Many of the other species you see in California have names hinting at distant origins: the Canary Island date palm. The Chinese windmill palm. The Mexican fan palm.

How'd they get here?

Foreign palms were originally brought to California’s Spanish missions in the 1700s for religious services the Sunday before Easter, says Joe McBride, a professor emeritus of landscape architecture and environmental planning at UC Berkeley.

“They used the palm fronds for processionals on Palm Sunday once a year at their churches,” he says. “There was nothing like this growing in the vicinity of the missions.”

Joe McBride says foreign palms first made their appearance in California for religious reasons. (Daniel Potter/KQED)

As more settlements were built over the following decades, more palm trees were planted. And palms gained more ground in the 19th century when they became trendy in Europe as a symbol of the tropical world. The well-to-do began keeping palms in rooms or greenhouses as status markers, McBride says.

“It was a fashionable thing for the rich and famous to have ... and that idea sort of spread to hotels, where they had these indoor palm gardens that were basically lavishly furnished dining rooms with potted palm trees,” he says.

By the late 1800s, that same fascination had taken hold in Los Angeles. It became part of Southern California’s style — its image and its sales pitch.

Growing palms for dates eventually factored in, as noted in a 1950s Palm Springs tourism film. Some 4,000 acres near Palm Springs were growing dates at the time, the film noted.

Palms proliferate

Over the last century, palms have turned out to be highly practical street trees in both Los Angeles and the Bay Area. Martha Ketterer, a San Francisco landscape architect, has presided over the planting of hundreds of palms — and not just because she’s fond of them.

“Palm trees are very-sexy looking creatures,” Ketterer says, but also, when it comes to streetscaping, they solve a lot of logistical challenges compared to woody trees. For example, urban survivability: Palms can often cope in salty places, like right next to the bay, or amid gusty wind, like the kind that “whips down Market Street,” she says.

Martha Ketterer, a San Francisco landscape architect
Martha Ketterer, a San Francisco landscape architect. (Daniel Potter/KQED)

Palms also have small roots that make them less likely to lift up nearby sidewalks and much easier to transplant successfully. Ketterer says installing a nice oak tree (of a size requiring a crane) might cost taxpayers around $50,000, so public officials may be reluctant to gamble on the oak’s survival when palms are a safer, more affordable bet.

You can also plant a palm right between a brick building and a power line and know that it will grow pretty much straight up, with no growing branches to snag on masonry or Muni wires.

Granted, palms have their detractors. In the aftermath of the 1989 Loma Prieta earthquake, some decried the planting of more palms in the city as a tacky wannabe-SoCal look: “It was going to be 'the Los Angeles-ation of San Francisco,' ” Ketterer says. And in some wet habitats, both Mexican fan palms and Canary Island date palms are considered invasive, crowding out native plants.
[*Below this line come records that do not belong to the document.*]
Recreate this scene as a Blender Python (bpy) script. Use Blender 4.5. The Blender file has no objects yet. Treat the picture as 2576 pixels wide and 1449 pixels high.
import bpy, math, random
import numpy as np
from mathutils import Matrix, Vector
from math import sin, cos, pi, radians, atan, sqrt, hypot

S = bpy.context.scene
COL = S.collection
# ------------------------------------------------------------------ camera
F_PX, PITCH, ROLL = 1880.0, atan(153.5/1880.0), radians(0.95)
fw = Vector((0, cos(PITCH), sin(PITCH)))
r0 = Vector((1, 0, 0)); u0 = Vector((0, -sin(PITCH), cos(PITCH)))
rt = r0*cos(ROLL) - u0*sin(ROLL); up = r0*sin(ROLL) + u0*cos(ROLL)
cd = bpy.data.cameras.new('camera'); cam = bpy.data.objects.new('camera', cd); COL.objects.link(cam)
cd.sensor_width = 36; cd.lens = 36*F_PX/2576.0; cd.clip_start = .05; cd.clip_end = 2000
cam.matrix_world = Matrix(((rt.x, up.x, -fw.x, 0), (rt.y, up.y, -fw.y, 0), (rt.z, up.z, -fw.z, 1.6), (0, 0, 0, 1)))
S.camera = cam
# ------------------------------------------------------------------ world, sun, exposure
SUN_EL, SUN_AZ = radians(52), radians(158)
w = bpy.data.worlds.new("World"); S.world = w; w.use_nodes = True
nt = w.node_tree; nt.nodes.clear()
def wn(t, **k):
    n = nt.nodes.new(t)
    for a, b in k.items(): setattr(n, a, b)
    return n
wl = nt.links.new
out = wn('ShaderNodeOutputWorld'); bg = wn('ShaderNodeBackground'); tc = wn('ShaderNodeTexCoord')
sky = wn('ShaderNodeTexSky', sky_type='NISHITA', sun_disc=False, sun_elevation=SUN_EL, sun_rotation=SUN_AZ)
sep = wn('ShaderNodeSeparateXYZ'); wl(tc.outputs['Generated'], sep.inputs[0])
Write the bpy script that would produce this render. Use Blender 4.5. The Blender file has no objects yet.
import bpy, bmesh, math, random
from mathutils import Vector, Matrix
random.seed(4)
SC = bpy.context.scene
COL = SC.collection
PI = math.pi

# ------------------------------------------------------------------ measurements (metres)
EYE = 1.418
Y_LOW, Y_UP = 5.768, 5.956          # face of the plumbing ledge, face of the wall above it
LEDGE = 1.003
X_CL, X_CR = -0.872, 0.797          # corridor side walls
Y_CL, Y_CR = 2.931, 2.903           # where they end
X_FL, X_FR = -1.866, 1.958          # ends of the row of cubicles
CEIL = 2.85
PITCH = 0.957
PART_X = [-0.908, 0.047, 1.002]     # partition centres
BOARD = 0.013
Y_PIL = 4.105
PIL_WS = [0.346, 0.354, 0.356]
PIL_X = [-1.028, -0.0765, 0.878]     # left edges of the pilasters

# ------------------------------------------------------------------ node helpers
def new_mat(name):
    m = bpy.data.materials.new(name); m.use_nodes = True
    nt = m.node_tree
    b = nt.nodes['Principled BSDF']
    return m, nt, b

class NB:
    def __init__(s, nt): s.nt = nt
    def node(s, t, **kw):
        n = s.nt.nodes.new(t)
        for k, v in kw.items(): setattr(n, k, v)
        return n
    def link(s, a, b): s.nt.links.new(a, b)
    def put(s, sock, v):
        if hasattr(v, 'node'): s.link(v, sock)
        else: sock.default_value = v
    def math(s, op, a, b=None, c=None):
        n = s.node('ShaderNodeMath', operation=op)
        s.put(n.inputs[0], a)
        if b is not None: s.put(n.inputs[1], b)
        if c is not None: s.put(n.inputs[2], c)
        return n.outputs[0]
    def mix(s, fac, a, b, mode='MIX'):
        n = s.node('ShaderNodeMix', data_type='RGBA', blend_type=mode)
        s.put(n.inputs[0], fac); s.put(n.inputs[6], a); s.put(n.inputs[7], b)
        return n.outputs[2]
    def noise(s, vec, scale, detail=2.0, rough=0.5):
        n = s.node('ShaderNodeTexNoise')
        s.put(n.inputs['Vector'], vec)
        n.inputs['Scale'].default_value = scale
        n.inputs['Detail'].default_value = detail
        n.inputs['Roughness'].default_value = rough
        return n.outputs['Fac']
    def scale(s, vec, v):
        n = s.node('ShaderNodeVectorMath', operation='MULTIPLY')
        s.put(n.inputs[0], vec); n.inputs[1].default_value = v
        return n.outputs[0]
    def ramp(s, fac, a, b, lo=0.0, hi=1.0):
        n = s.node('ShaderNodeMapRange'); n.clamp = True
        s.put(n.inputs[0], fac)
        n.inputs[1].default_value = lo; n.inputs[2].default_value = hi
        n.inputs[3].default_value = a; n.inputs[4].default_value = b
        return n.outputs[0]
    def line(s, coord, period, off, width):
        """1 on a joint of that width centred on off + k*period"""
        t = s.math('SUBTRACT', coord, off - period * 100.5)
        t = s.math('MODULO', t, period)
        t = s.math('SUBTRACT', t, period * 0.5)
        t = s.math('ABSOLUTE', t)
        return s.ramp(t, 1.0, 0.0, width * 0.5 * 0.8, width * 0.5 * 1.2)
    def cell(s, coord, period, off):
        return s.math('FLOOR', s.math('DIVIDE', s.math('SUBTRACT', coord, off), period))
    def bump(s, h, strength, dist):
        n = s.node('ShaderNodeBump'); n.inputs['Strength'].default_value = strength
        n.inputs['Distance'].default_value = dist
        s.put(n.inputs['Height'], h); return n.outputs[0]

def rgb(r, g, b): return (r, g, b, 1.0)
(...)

But palm trees also enjoy a certain cachet. To Joseph, the electrician who first asked Bay Curious about them, they signify being off work in some exotic sliver of paradise.

Jason Dewees, a San Francisco horticulturist who wrote the book "Designing With Palms," says part of the reason many people feel that way involves a history with palm trees dating back to the dawn of agriculture.

“Some of the earliest representations of plants by the human hand are representations of palms in the deserts of North Africa,” Dewees says. From petroglyphs to ancient coins, palms are a potent symbol, connoting hospitable oases.

Joseph Morales and Jason Dewees admire the palms
Joseph Morales and Jason Dewees admire some palm trees. (Daniel Potter/KQED)

“They show you that you're in a place where you can grow food and where there's water, and where the palm tree itself is going to provide dates,” Dewees says. Palms have also long been planted simply for beauty and pleasure. They show that the land is taken care of — that you’re somewhere nice.

That answer worked for Joseph. After all, he arrived here not long ago from Chicago. It’s too cold for palm trees there.